This is a follow-up to our post of January 30, 2022 on stress-testing your retirement plan for rising interest rates/inflation. In this post, we will provide you with a work-around for the Actuarial Financial Planner for Retirees (AFP) default inflation assumption if you believe that today’s increased rates of inflation relative to interest rates will be temporary and will revert back to “more normal rates” in the future.
In our post of January 30, 2022, we said
“In the 2021 OASDI Trustees report (Table V.B.2), the Social Security actuaries and Trustees assume in their intermediate assumptions that rates of returns on the [non-risky] special Treasuries in which Social Security assets are invested will be less than assumed rates of inflation for the next 5 years, but then real rates of return are assumed to ultimately increase to 2.3% in years 2035 and later. By comparison, our default assumptions assume a constant real rate of return on non-risky investments over the household lifetime planning period of 1% per annum [3% investment return and 2% inflation]
While we believe that a 1% real rate of investment return on non-risky investments is reasonably conservative when combined with 25% probabilities of survival, you should feel free to select more conservative assumptions (or future reductions in Social Security benefits) if you are so inclined.”
While more conservative retired readers may wish to reflect higher current rates of inflation when determining the cost of their Floor Portfolios, they may believe (like the Social Security Actuaries) that reflecting such higher inflation rates over the entirety of their remaining lifetime planning periods is too conservative. The table below provides an approximate work-around for reflecting the current high rates of inflation for a temporary period. It shows the override inflation assumption (instead of the default assumption of 2% per annum) that is mathematically equivalent to various temporary increases in inflation for retirees with different remaining lifetime planning periods.
Additional annual inflation estimates shown in the table include 3% (for a total of 5% per annum) and 5% (for a total of 7%) for the next 5 years and for the next 10 years. As shown in this table, the impact of these temporary inflation increases is more significant for longer temporary periods and for households with lower remaining lifetime planning periods.
Actuarial Financial Planner--Override Inflation Assumptions Under Various Additional Annual Inflation Estimates and Lifetime Planning Periods (vs. 2% default inflation assumption)

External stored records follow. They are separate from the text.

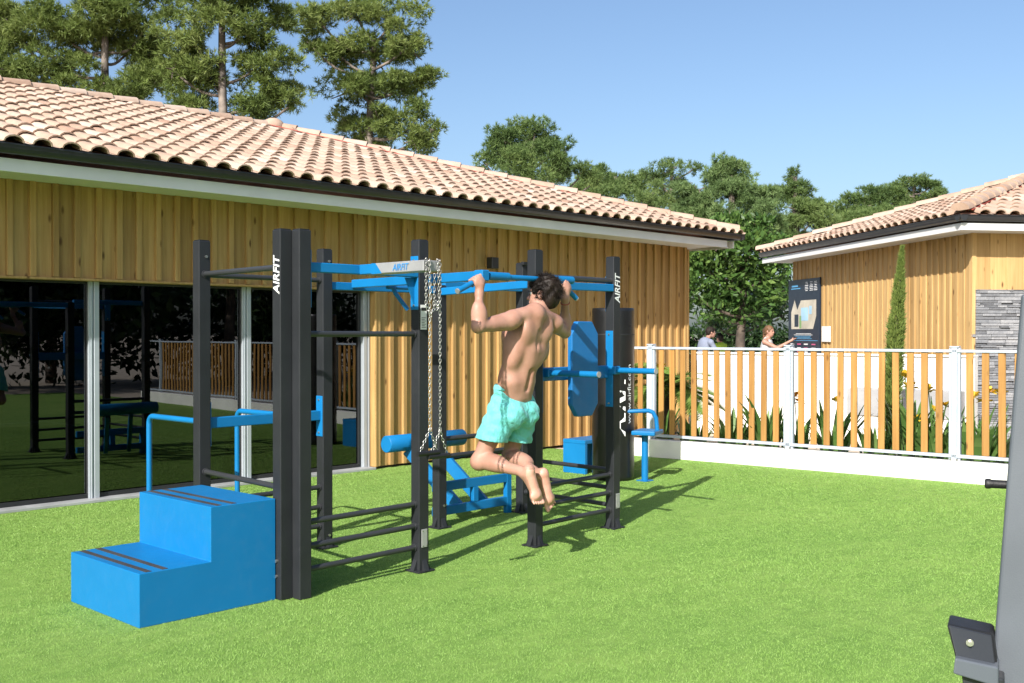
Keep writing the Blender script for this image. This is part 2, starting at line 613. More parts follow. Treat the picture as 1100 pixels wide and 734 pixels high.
# ------------------------------------------------------------------ ground
def sheet(name, poly, z, mat):
    me = bpy.data.meshes.new(name)
    me.from_pydata([(x, y, z) for x, y in poly], [], [list(range(len(poly)))])
    me.update()
    return tag(link(name, me, mat), None, None, None, 'structure')


FA = Vector((11.49, 8.70, 0))
FD = Vector((0.090, -0.996, 0)).normalized()      # along the fence, towards the camera's right
FN = Vector((-FD.y, FD.x, 0))                       # away from the turf (+X)
if FN.x < 0:
    FN = -FN


def fpt(s, o=0.0, z=0.0):
    p = FA + FD * s + FN * o
    return Vector((p.x, p.y, z))


sheet('ground', [(-700, -700), (900, -700), (900, 900), (-700, 900)], -0.012, M['sand'])
f0, f1 = fpt(-1.6, 0.06), fpt(15.0, 0.06)
sheet('turf', [(-9, 10.2), (f0.x, 10.2), (f0.x, f0.y), (f1.x, f1.y), (f1.x, -9), (-9, -9)], 0.0, M['turf'])

# turf blades: one uncountable mass
N = 700000
X = RNG.uniform(0.5, 12.3, N * 4)
Y = RNG.uniform(-3.0, 10.05, N * 4)
d = X * FWD[0] + Y * FWD[1]
lat = (X * RGT[0] + Y * RGT[1]) / np.maximum(d, 0.1)
flim = FA.x + (Y - FA.y) * FD.x / FD.y
ok = (d > 2.4) & (np.abs(lat) < 0.68) & (X < flim - 0.02) & (RNG.random(N * 4) < np.minimum(1, (4.0 / np.maximum(d, 1)) ** 1.5))
X, Y, d = X[ok][:N], Y[ok][:N], d[ok][:N]
n = len(X)
pt_ = 0.5 + 0.25 * np.sin(X * 2.1 + np.sin(Y * 1.7) * 1.4) + 0.25 * np.sin(Y * 3.3 + np.sin(X * 1.3) * 2.0)
hgt = RNG.uniform(0.004, 0.011, n) * (0.65 + 0.6 * pt_)
wid = 0.0013 * np.maximum(1, d / 4.0) * RNG.uniform(0.8, 1.5, n)
ang = RNG.uniform(0, 2 * PI, n)
la = RNG.uniform(0, 2 * PI, n)
ll = RNG.uniform(0.2, 1.1, n) * hgt
V = np.zeros((n, 3, 3))
V[:, 0] = np.stack([X - np.cos(ang) * wid, Y - np.sin(ang) * wid, np.zeros(n)], 1)
V[:, 1] = np.stack([X + np.cos(ang) * wid, Y + np.sin(ang) * wid, np.zeros(n)], 1)
V[:, 2] = np.stack([X + np.cos(la) * ll, Y + np.sin(la) * ll, hgt], 1)
FI = np.arange(n * 3).reshape(n, 3)
o = np_mesh('turf_blades', V.reshape(-1, 3), FI, M['blade'], None, np.clip(RNG.normal(0.5, 0.17, n), 0, 1))
tag(o, 'short bright green blades of the artificial turf', 'grass', None, 'stuff')

# ------------------------------------------------------------------ main building
WALL_Y, GL_Y, EAVE_Y = 10.10, 10.26, 9.36
BX0, BX1 = -6.0, 14.82
GX1 = 8.16                        # right end of the glazing
HEAD_Z = 2.18
EXC = 15.28                       # eave corner
bld = thing('timber_clubhouse', 'long low timber clad building with glazed front and terracotta tiled roof, on the left', 'building', (BX0, WALL_Y, 0))


def cladding(mb, p0, p1, z0, z1, nrm, pitch=0.21, bw=0.056, bd=0.034, seed=0, thick=0.05):
    """vertical boards with proud battens from p0 to p1 (2D), outward normal nrm"""
    rr = random.Random(seed)
    p0, p1, nrm = Vector((*p0, 0)), Vector((*p1, 0)), Vector((*nrm, 0))
    L = (p1 - p0).length
    u = (p1 - p0).normalized()
    nb = int(L / pitch)
    ang = math.atan2(u.y, u.x)
    rot = Matrix.Rotation(ang, 3, 'Z')
    for i in range(nb + 1):
        a = i * pitch
        w = min(pitch, L - a)
        if w < 0.02:
            continue
        j = rr.uniform(-0.002, 0.002)
        c = p0 + u * (a + w / 2) + nrm * (-thick / 2 - bd + j)
        mb.box((c.x, c.y, (z0 + z1) / 2), (w - 0.002, thick, z1 - z0), rot, 0, rr.random())
        if w > bw:
            bwi = bw * rr.uniform(0.92, 1.1)
            c = p0 + u * (a + bwi / 2 + rr.uniform(-.004, .004)) + nrm * (-bd / 2 - 0.001)
            mb.box((c.x, c.y, (z0 + z1) / 2 + 0.001), (bwi, bd + 0.004, z1 - z0 - 0.004), rot, 0.003, rr.random())


mb = MB()
cladding(mb, (8.20, WALL_Y), (BX1, WALL_Y), 0.03, 3.11, (0, -1), seed=3)
mb.box((BX1 - 0.02, WALL_Y + 0.06, 1.535), (0.045, 0.13, 3.01), None, 0.003, 0.6)
mb.box((8.185, WALL_Y + 0.075, HEAD_Z / 2 + 0.015), (0.03, 0.17, HEAD_Z - 0.03), None, 0.002, 0.8)
cladding(mb, (BX0, WALL_Y), (8.20, WALL_Y), HEAD_Z, 3.11, (0, -1), seed=5)
mb.box(((BX0 + 8.17) / 2, WALL_Y + 0.07, HEAD_Z - 0.012), (8.17 - BX0, 0.15, 0.022), None, 0.002, 0.5)
# right return wall
cladding(mb, (BX1, WALL_Y + 0.13), (BX1, 20.0), 0.03, 3.11, (1, 0), seed=8)
mb.build('wall', M['cladding'], bld)
# core behind the boards (dark room behind the glass)
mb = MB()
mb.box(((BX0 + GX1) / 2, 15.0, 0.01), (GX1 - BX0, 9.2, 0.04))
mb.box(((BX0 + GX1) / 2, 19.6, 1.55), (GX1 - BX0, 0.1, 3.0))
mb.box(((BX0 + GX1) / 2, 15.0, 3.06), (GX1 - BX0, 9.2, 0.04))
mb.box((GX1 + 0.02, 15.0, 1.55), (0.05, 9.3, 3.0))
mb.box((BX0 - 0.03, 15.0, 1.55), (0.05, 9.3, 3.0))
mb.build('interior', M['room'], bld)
# glazing
mull = [4.735 - 1.72 * i for i in range(6)][::-1] + [6.46]
edges = [BX0 + 0.05] + mull + [8.09]
for i in range(len(edges) - 1):
    a, b = edges[i] + 0.06, edges[i + 1] - 0.06
    g = MB()
    g.box(((a + b) / 2, GL_Y + 0.012, (HEAD_Z + 0.06) / 2), (b - a, 0.012, HEAD_Z - 0.10))
    fr = MB()
    fr.box(((a + b) / 2, GL_Y + 0.004, 0.05), (b - a + 0.02, 0.05, 0.04), None, 0.002)
    fr.box(((a + b) / 2, GL_Y + 0.004, HEAD_Z - 0.03), (b - a + 0.02, 0.05, 0.03), None, 0.002)
    for xe in (a - 0.012, b + 0.012):
        fr.box((xe, GL_Y + 0.004, HEAD_Z / 2), (0.022, 0.046, HEAD_Z - 0.06), None, 0.002)
    fo = fr.build('window', M['dark_frame'], bld)
    g.build('pane', M['glass'], fo)
for x in mull:
    mb = MB()
    mb.box((x - 0.028, GL_Y - 0.015, HEAD_Z / 2), (0.046, 0.07, HEAD_Z - 0.03), None, 0.003)
    mb.box((x + 0.024, GL_Y - 0.02, HEAD_Z / 2), (0.052, 0.08, HEAD_Z - 0.03), None, 0.003)
    mb.box((x - 0.028, GL_Y - 0.054, HEAD_Z / 2), (0.012, 0.010, HEAD_Z - 0.03), None, 0.002)
    mb.build('mullion', M['alu'], bld)
mb = MB()
mb.box((8.10, GL_Y - 0.02, HEAD_Z / 2), (0.05, 0.09, HEAD_Z - 0.03), None, 0.003)
mb.box((8.148, GL_Y - 0.03, HEAD_Z / 2), (0.022, 0.09, HEAD_Z - 0.03), None, 0.002)
mb.build('mullion', M['alu'], bld)
mb = MB()
mb.box(((BX0 + 8.17) / 2, GL_Y - 0.085, 0.014), (8.17 - BX0, 0.20, 0.028), None, 0.003)
mb.build('sill', M['sill'], bld)
# eaves
mb = MB()
mb.box(((BX0 + EXC) / 2 - 0.15, EAVE_Y + 0.115, 3.098), (EXC - BX0 - 0.3, 0.024, 0.115), None, 0.002)
mb.box((EXC - 0.13, 14.6, 3.098), (0.024, 10.3, 0.115), None, 0.002)
mb.build('fascia', M['fascia'], bld)
mb = MB()
mb.box(((BX0 + EXC) / 2 - 0.15, (EAVE_Y + 0.13 + WALL_Y + 0.02) / 2, 3.078), (EXC - BX0 - 0.32, WALL_Y + 0.02 - EAVE_Y - 0.13, 0.02))
mb.box((14.98, 14.97, 3.0782), (0.30, 9.7, 0.0196))
mb.build('soffit', M['soffit'], bld)


def gutter_profile(a, b, out):
    """half round gutter from a to b (top outer line), out = outward unit vector"""
    a, b, out = Vector(a), Vector(b), Vector(out)
    pts = []
    for j in range(9):
        t = PI * j / 8
        pts.append((math.cos(t) * 0.058, -math.sin(t) * 0.075 - 0.012))
    pts = [(0.066, 0.0), (0.066, -0.014)] + pts[0:] + [(-0.058, 0.0)]
    vs, fs = [], []
    for e in (a, b):
        for x, z in pts:
            vs.append(e + out * (x - 0.066) + Vector((0, 0, z)))
    n = len(pts)
    for i in range(n - 1):
        fs.append((i, i + 1, n + i + 1, n + i))
    fs.append(list(range(n))[::-1])
    fs.append(list(range(n, 2 * n)))
    return vs, fs


mb = MB()
mb.add(*gutter_profile((BX0, EAVE_Y - 0.03, 3.268), (EXC + 0.02, EAVE_Y - 0.03, 3.268), (0, -1, 0)))
mb.add(*gutter_profile((EXC + 0.05, EAVE_Y - 0.02, 3.262), (EXC + 0.05, 20.0, 3.262), (1, 0, 0)))
mb.build('gutter', M['gutter'], bld)


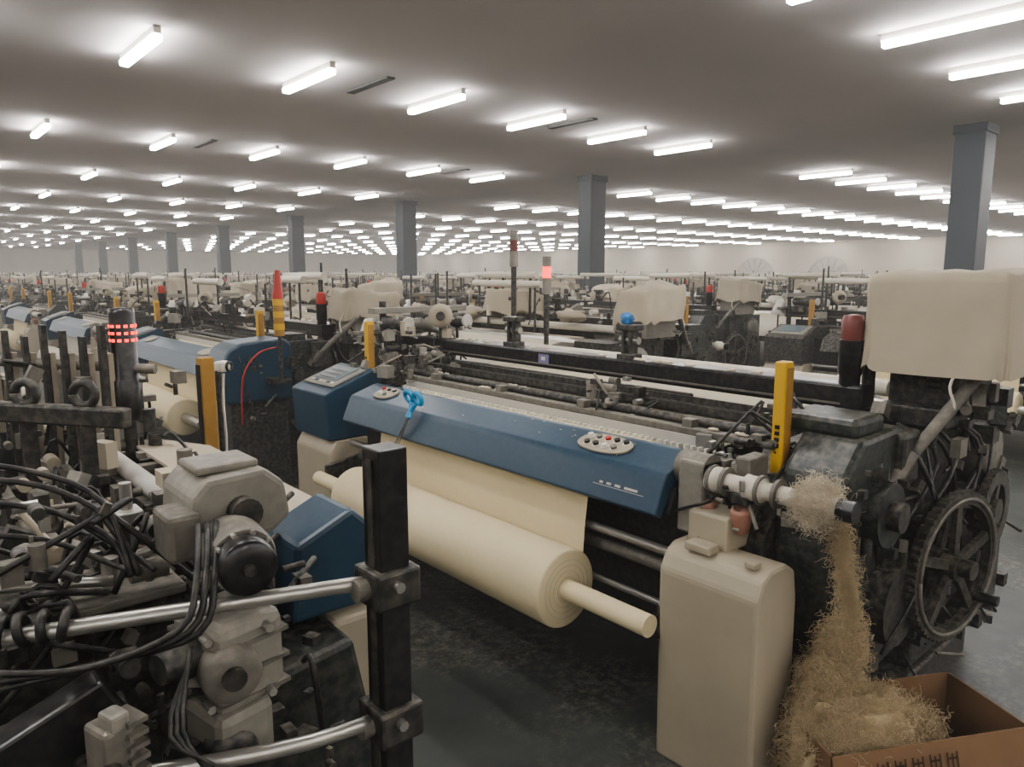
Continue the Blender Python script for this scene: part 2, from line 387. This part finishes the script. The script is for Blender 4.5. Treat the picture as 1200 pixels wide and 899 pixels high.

Additional Annual Inflation/Lifetime Planning Period | 40 Years | 30 Years | 20 Years | 10 Years |
3% for 5 years | 2.4% | 2.5% | 2.7% | 3.5% |
5% for 5 years | 2.6% | 2.8% | 3.2% | 4.5% |
3% for 10 years | 2.7% | 3.0% | 3.5% | 5.0% |
5% for 10 years | 3.2% | 3.6% | 4.5% | 7.0% |
To input the desired inflation-override assumption into the AFP, simply click on the Default/Override box for the inflation assumption in Column D and select “Override.” Then enter the override assumption from the table above (or the assumption you otherwise desire) in Column F. This action will change the amounts shown in the Actuarial Balance Sheet by increasing the present values of essential and discretionary expenses. This, in turn, may cause you to consider changes to your financial plan to rebalance your assets and your liabilities under the override assumption.